At Gokul, under king Nanda's protection, Krishna got the loving affection of Nanda's Queen Yashoda whom Krishna looked upon as a mother. Days passed in fun and frolic, while the child-Krishna grew up. But one day rumours reached Kansa that Devaki's son had somehow escaped his cluthes and was living in Gokul.

The Demoness Putana
To kill Krishna, he engaged a demoness named Putana. After specially treating the demoness Putana so that her nipples were poisoned he disguised her as a nymph and sent her to Gokul to try to breast-feed Krishna and kill him. But God that he was, the child Krishna saw through the game and in a miracle, we are told, the demoness fainted, the moment Krishna's lips touched her breast. Kansa's plot to eliminate Krishna was foiled. But as a result of sucking the poisoned milk Krishna's originally fair skin turned dark.
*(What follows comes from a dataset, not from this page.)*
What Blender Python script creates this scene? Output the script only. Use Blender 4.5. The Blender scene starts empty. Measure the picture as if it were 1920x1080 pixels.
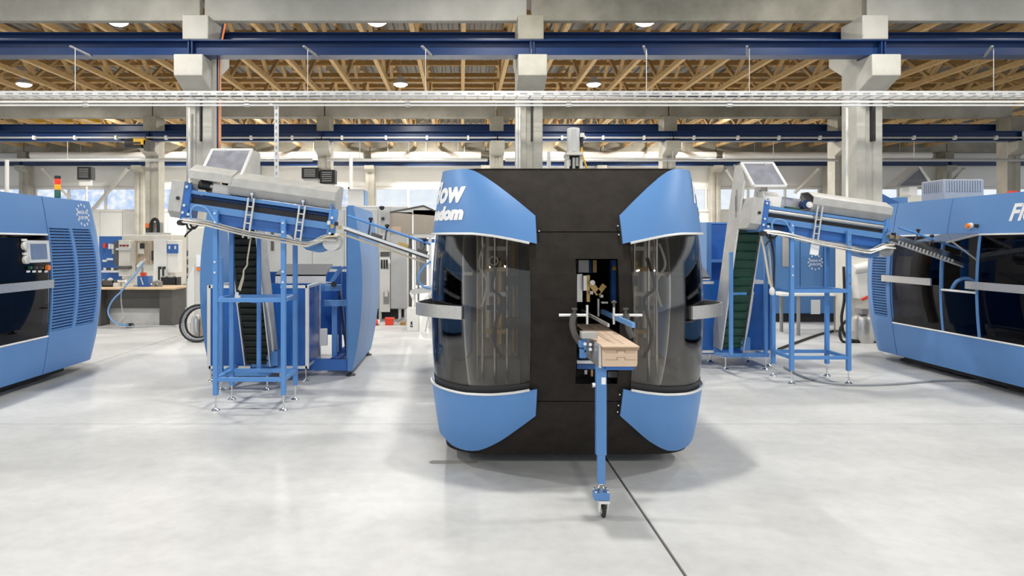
import bpy, bmesh, math, random
from mathutils import Vector, Matrix
random.seed(7)
C = bpy.context.scene.collection
SC = bpy.context.scene
# ---------------------------------------------------------------- camera, world, exposure
CX, CY, F, H = 865.0, 457.0, 1280.0, 1.6      # optical centre and focal length in 1920x1080 pixels, eye height
cam_d = bpy.data.cameras.new('camera'); cam = bpy.data.objects.new('camera', cam_d); C.objects.link(cam)
cam.location = (0, 0, H); cam.rotation_euler = (math.radians(90), 0, 0)
cam_d.sensor_width = 36; cam_d.lens = 24
cam_d.shift_x = (960 - CX) / 1920; cam_d.shift_y = -(540 - CY) / 1920
cam_d.clip_end = 400
SC.camera = cam
SC.view_settings.view_transform = 'Standard'; SC.view_settings.look = 'None'
SC.view_settings.exposure = 0.0; SC.view_settings.gamma = 1.0; SC.view_settings.use_curve_mapping = False
W = bpy.data.worlds.new('world'); SC.world = W; W.use_nodes = True
bg = W.node_tree.nodes['Background']; bg.inputs[0].default_value = (0.90, 0.95, 1.0, 1); bg.inputs[1].default_value = 1.0
LAMP_W = 165.0

def P(px, py, Y): return Vector(((px - CX) * Y / F, Y, H - (py - CY) * Y / F))
def XP(px, Y): return (px - CX) * Y / F
def ZP(py, Y): return H - (py - CY) * Y / F

# ---------------------------------------------------------------- materials
def mat(name, col, rough=0.5, metal=0.0, var=0.06, scale=6.0, bump=0.0, bscale=60.0, spec=0.5, coat=0.0, stretch=None, emit=None, var2=None):
    m = bpy.data.materials.new(name); m.use_nodes = True
    nt = m.node_tree; b = nt.nodes['Principled BSDF']; L = nt.links.new
    tc = nt.nodes.new('ShaderNodeTexCoord'); mp = nt.nodes.new('ShaderNodeMapping')
    L(tc.outputs['Object'], mp.inputs[0])
    if stretch: mp.inputs['Scale'].default_value = stretch
    n = nt.nodes.new('ShaderNodeTexNoise'); n.inputs['Scale'].default_value = scale; n.inputs['Detail'].default_value = 6
    n.inputs['Roughness'].default_value = 0.6
    L(mp.outputs[0], n.inputs['Vector'])
    r = nt.nodes.new('ShaderNodeValToRGB')
    r.color_ramp.elements[0].position = 0.3; r.color_ramp.elements[1].position = 0.72
    lo = var2 if var2 else [c * (1 - var) for c in col]; hi = [min(1, c * (1 + var)) for c in col]
    r.color_ramp.elements[0].color = (*lo, 1); r.color_ramp.elements[1].color = (*hi, 1)
    L(n.outputs[0], r.inputs[0]); L(r.outputs[0], b.inputs['Base Color'])
    b.inputs['Roughness'].default_value = rough; b.inputs['Metallic'].default_value = metal
    b.inputs['Specular IOR Level'].default_value = spec; b.inputs['Coat Weight'].default_value = coat
    b.inputs['Coat Roughness'].default_value = 0.1
    if bump:
        n2 = nt.nodes.new('ShaderNodeTexNoise'); n2.inputs['Scale'].default_value = bscale; n2.inputs['Detail'].default_value = 3
        L(mp.outputs[0], n2.inputs['Vector'])
        bp = nt.nodes.new('ShaderNodeBump'); bp.inputs['Strength'].default_value = bump; bp.inputs['Distance'].default_value = 0.01
        L(n2.outputs[0], bp.inputs['Height']); L(bp.outputs[0], b.inputs['Normal'])
    if emit:
        b.inputs['Emission Color'].default_value = (*emit[0], 1); b.inputs['Emission Strength'].default_value = emit[1]
    return m

def glass(name, tint, gloss=0.06, rough=0.02, mottle=None, fk=0.9):
    m = bpy.data.materials.new(name); m.use_nodes = True
    nt = m.node_tree; L = nt.links.new
    for n in list(nt.nodes):
        if n.type == 'BSDF_PRINCIPLED': nt.nodes.remove(n)
    out = [n for n in nt.nodes if n.type == 'OUTPUT_MATERIAL'][0]
    tr = nt.nodes.new('ShaderNodeBsdfTransparent'); tr.inputs[0].default_value = (*tint, 1)
    gl = nt.nodes.new('ShaderNodeBsdfGlossy'); gl.inputs[0].default_value = (0.9, 0.9, 0.9, 1); gl.inputs['Roughness'].default_value = rough
    fr = nt.nodes.new('ShaderNodeFresnel'); fr.inputs[0].default_value = 1.45
    ad = nt.nodes.new('ShaderNodeMath'); ad.operation = 'MULTIPLY_ADD'; ad.inputs[1].default_value = fk; ad.inputs[2].default_value = gloss
    L(fr.outputs[0], ad.inputs[0])
    mx = nt.nodes.new('ShaderNodeMixShader'); L(ad.outputs[0], mx.inputs[0]); L(tr.outputs[0], mx.inputs[1]); L(gl.outputs[0], mx.inputs[2])
    tc = nt.nodes.new('ShaderNodeTexCoord'); n = nt.nodes.new('ShaderNodeTexNoise'); n.inputs['Scale'].default_value = mottle[2] if mottle else 3
    n.inputs['Detail'].default_value = 8
    L(tc.outputs['Object'], n.inputs['Vector'])
    rp = nt.nodes.new('ShaderNodeValToRGB'); L(n.outputs[0], rp.inputs[0])
    if mottle:
        rp.color_ramp.elements[0].position = 0.38; rp.color_ramp.elements[1].position = 0.62
        rp.color_ramp.elements[0].color = (*mottle[0], 1); rp.color_ramp.elements[1].color = (*mottle[1], 1)
    else:
        rp.color_ramp.elements[0].color = (*[c * 0.85 for c in tint], 1); rp.color_ramp.elements[1].color = (*tint, 1)
    L(rp.outputs[0], tr.inputs[0])
    L(mx.outputs[0], out.inputs[0])
    return m

def add_haze(m, k, col):
    nt = m.node_tree; L = nt.links.new
    out = [n for n in nt.nodes if n.type == 'OUTPUT_MATERIAL'][0]; src = out.inputs[0].links[0].from_socket
    df = nt.nodes.new('ShaderNodeBsdfDiffuse'); df.inputs[0].default_value = (*col, 1)
    mx = nt.nodes.new('ShaderNodeMixShader'); mx.inputs[0].default_value = k
    L(src, mx.inputs[1]); L(df.outputs[0], mx.inputs[2]); L(mx.outputs[0], out.inputs[0]); return m

def emission(name, col, s):
    m = mat(name, col, 0.4, emit=(col, s)); return m

BLUE = (0.105, 0.255, 0.545)
M = {}
M['blue'] = mat('blue_powder_coat', BLUE, 0.42, var=0.025, scale=2.5, bump=0.05, bscale=300, spec=0.35)
M['blue_deep'] = mat('deep_blue_paint', (0.03, 0.14, 0.46), 0.4, var=0.05, scale=3)
M['blue_frame'] = mat('blue_frame_paint', (0.095, 0.27, 0.62), 0.4, var=0.04, scale=5)
M['navy'] = mat('navy_crane_paint', (0.008, 0.032, 0.115), 0.32, var=0.12, scale=3, spec=0.35)
M['black'] = mat('black_textured_sheet', (0.024, 0.020, 0.017), 0.75, var=0.25, scale=9, bump=0.08, bscale=220, spec=0.18)
M['dark'] = mat('dark_interior', (0.02, 0.02, 0.023), 0.6, var=0.2)
M['dark_grey'] = mat('dark_grey_sheet', (0.09, 0.085, 0.08), 0.55, var=0.15)
M['pale_blue_grey'] = mat('pale_blue_grey_paint', (0.36, 0.39, 0.45), 0.5)
M['slate'] = mat('slate_grey_sheet', (0.11, 0.115, 0.13), 0.45, var=0.1)
M['rubber'] = mat('black_rubber', (0.02, 0.02, 0.02), 0.75)
M['steel'] = mat('brushed_steel', (0.60, 0.59, 0.57), 0.38, metal=0.75, var=0.1, scale=14, stretch=(1, 6, 6))
M['sheet'] = mat('matt_steel_sheet', (0.48, 0.475, 0.455), 0.45, metal=0.2, var=0.12, scale=9, bump=0.03)
M['chrome'] = mat('polished_metal', (0.75, 0.75, 0.75), 0.2, metal=1.0, var=0.03)
M['alu'] = mat('aluminium_profile', (0.78, 0.78, 0.77), 0.4, metal=0.3, var=0.04)
M['white'] = mat('white_paint', (0.80, 0.79, 0.76), 0.45, var=0.03)
M['white_print'] = mat('white_vinyl_print', (0.88, 0.89, 0.90), 0.4, var=0.01)
M['cream'] = mat('cream_cabinet_paint', (0.68, 0.66, 0.60), 0.5, var=0.05)
M['grey'] = mat('light_grey_paint', (0.52, 0.53, 0.53), 0.45, var=0.05)
M['mid_grey'] = mat('mid_grey_paint', (0.28, 0.28, 0.28), 0.5, var=0.08)
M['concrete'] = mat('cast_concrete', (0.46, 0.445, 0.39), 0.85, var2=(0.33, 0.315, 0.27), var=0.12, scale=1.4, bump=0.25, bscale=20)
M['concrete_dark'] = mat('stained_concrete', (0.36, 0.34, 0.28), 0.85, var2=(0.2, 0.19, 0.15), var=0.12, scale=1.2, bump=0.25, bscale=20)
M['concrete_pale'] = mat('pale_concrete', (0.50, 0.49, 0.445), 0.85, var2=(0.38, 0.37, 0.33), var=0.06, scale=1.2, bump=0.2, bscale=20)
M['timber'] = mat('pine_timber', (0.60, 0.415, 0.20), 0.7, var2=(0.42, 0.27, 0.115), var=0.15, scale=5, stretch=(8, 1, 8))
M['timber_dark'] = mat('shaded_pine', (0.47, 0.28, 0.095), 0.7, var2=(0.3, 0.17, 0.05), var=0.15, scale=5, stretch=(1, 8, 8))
M['deck'] = mat('galvanised_roof_deck', (0.26, 0.25, 0.23), 0.5, metal=0.2, var=0.08)
M['galv'] = mat('galvanised_steel', (0.58, 0.585, 0.58), 0.4, metal=0.4, var=0.1, scale=20)
M['wall'] = mat('cream_wall_panel', (0.84, 0.835, 0.80), 0.7, var=0.03, scale=1)
M['belt_green'] = mat('green_conveyor_belt', (0.015, 0.075, 0.048), 0.55, var=0.2, scale=10)
M['belt_dark'] = mat('near_black_green_belt', (0.012, 0.018, 0.014), 0.6, var=0.25, scale=10)
M['card'] = mat('cardboard', (0.66, 0.50, 0.37), 0.85, var=0.04, scale=4)
M['card_edge'] = mat('cardboard_edge', (0.33, 0.22, 0.14), 0.9)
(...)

The story of Srikrishna's life neatly explains away the reason for his dark complexion. But it is quite possible that Krishna was of non-Aryan origin. The word Krishna itself means dark

Kalia Mardan and the Lifting of Mt. Govardhan
Krishna continued to grow at Gokul. He acquired notoriety as a pilferer of milk and butter, but had endeared himself to the people of Gokul by his playfulness.

Among other things, he is said to have done at Gokul, he lifted Mount Govardhan to save the people of Gokul from a storm. He also tamed Kalia, a giant snake that lived in the Yamuna river and terrorised the people of Gokul. While still in his teens, Krishna came to Mathura where King Kansa had organised a wrestling tournament. Krishna participated in it and after defeating all the contestants, he challenged Kansa to a wrestling bout. The evil Kansa's time was up: Krishna defeated him and killed him. The people of Mathura were relieved.

Another major event in Krishna's later life was that he functioned as an adviser to the Pandavas and during the Mahabharata war between the Pandavas and Kauravas he was Arjuna's (one of the five Pandava brothers) charioteer. The original recitation of the Bhagvad Geeta (Song of the Blessed Lord) is accredited to him. This document contains profound ideas on many issues touching on the temporal and non-temporal aspects of life.